Because the majority of casinos insist on amusement as means of inducing people into their fleecing pens, their attractions–the thrill rides, virtual reality dens, magic shows and belt-popping prime rib buffets–take precedence over guest rooms. As a result, with a few lively exceptions, most Las Vegas hotel rooms tend to be of the Holiday Inn variety–clean and modern, but nothing that would rival a Ritz-Carlton. Generally, they all do a good job and typically include room service, valet parking, cable TV with pay movies, non-smoking rooms, and dry cleaning/laundry service.

No matter where you stay, you’ll find hotel prices here among the country’s lowest, running a good 20 to 30 percent below those of other resort and convention cities. Weekday rates are usually 20 to 40 percent lower than on weekends, so ask the hotel about its prices for Monday through Thursday arrival. Also, rates at downtown hotels are typically 30 to 50 percent lower than their Strip counterparts.

Rates are often higher on holiday weekends, such as Memorial Day, Easter and Super Bowl weekend, and during the busiest citywide conventions, such as Comdex and CES (Consumer Electronics Show), which are held in November and January, respectively.

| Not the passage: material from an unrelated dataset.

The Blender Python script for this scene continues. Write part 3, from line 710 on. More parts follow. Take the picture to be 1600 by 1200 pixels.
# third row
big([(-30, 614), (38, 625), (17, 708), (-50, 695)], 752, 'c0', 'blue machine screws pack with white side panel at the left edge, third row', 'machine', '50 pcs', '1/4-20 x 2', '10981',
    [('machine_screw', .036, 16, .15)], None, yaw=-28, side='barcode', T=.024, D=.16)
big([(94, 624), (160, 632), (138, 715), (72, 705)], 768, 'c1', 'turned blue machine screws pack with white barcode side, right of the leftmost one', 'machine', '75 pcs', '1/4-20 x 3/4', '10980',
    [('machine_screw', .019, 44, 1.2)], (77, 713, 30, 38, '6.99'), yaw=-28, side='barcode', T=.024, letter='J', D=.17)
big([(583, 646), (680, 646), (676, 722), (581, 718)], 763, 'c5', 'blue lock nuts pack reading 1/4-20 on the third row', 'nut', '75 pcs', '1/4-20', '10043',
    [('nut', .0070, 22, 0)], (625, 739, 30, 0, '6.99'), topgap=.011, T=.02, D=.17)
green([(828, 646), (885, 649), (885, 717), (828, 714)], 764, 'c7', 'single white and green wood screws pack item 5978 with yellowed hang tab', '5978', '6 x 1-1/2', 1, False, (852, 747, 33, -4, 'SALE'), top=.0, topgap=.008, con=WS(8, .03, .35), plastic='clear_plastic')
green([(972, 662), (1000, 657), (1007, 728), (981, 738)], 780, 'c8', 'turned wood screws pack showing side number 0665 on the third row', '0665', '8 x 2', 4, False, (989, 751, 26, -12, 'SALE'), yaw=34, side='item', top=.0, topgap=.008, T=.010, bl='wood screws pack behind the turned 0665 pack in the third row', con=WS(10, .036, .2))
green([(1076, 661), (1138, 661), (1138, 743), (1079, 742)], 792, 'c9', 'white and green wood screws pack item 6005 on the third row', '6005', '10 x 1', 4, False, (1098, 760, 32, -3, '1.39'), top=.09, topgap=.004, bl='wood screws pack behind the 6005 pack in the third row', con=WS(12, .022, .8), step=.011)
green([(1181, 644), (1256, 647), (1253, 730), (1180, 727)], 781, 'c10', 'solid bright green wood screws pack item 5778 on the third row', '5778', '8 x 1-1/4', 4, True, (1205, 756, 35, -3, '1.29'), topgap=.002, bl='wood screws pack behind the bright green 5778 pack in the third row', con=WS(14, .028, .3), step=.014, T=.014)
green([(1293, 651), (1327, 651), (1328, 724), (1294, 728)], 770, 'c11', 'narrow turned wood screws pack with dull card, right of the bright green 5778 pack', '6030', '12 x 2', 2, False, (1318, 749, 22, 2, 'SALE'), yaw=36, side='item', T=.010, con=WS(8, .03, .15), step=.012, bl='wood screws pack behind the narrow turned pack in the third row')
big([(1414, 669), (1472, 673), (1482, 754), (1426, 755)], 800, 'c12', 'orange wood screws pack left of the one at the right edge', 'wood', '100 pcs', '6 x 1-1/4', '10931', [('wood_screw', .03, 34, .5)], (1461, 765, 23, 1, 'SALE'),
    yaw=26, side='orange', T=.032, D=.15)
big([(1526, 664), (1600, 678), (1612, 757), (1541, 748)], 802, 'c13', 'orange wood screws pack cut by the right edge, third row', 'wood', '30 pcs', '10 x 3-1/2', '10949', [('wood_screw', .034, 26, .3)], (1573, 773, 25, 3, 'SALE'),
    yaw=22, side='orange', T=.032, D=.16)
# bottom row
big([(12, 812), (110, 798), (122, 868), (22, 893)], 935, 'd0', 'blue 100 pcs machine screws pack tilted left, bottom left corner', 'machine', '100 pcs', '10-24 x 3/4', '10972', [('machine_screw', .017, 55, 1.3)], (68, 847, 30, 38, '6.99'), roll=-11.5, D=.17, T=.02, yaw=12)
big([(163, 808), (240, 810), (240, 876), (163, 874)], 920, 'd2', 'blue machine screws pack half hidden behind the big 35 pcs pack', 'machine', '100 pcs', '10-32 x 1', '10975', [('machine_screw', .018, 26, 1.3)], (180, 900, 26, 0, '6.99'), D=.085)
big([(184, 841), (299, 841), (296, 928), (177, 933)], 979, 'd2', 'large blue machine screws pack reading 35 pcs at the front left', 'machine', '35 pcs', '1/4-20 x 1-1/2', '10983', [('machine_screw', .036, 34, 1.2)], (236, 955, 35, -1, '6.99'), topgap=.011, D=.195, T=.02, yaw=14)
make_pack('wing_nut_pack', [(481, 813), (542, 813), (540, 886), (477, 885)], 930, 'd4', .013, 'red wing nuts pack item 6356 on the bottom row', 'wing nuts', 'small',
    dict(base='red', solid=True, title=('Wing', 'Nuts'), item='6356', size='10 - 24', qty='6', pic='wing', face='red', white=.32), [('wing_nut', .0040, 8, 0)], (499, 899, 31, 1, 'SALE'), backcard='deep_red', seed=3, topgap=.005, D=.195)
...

Rates vary seasonally as well. During the period from Thanksgiving to Christmas and during January, rooms are cheaper and easier to find. Conversely, the city is busiest during March so rates may be driven up considerably. It is always a good idea to make and confirm a reservation as far in advance as possible. And remember that room rates listed are based on information received from the hotels and are subject to change.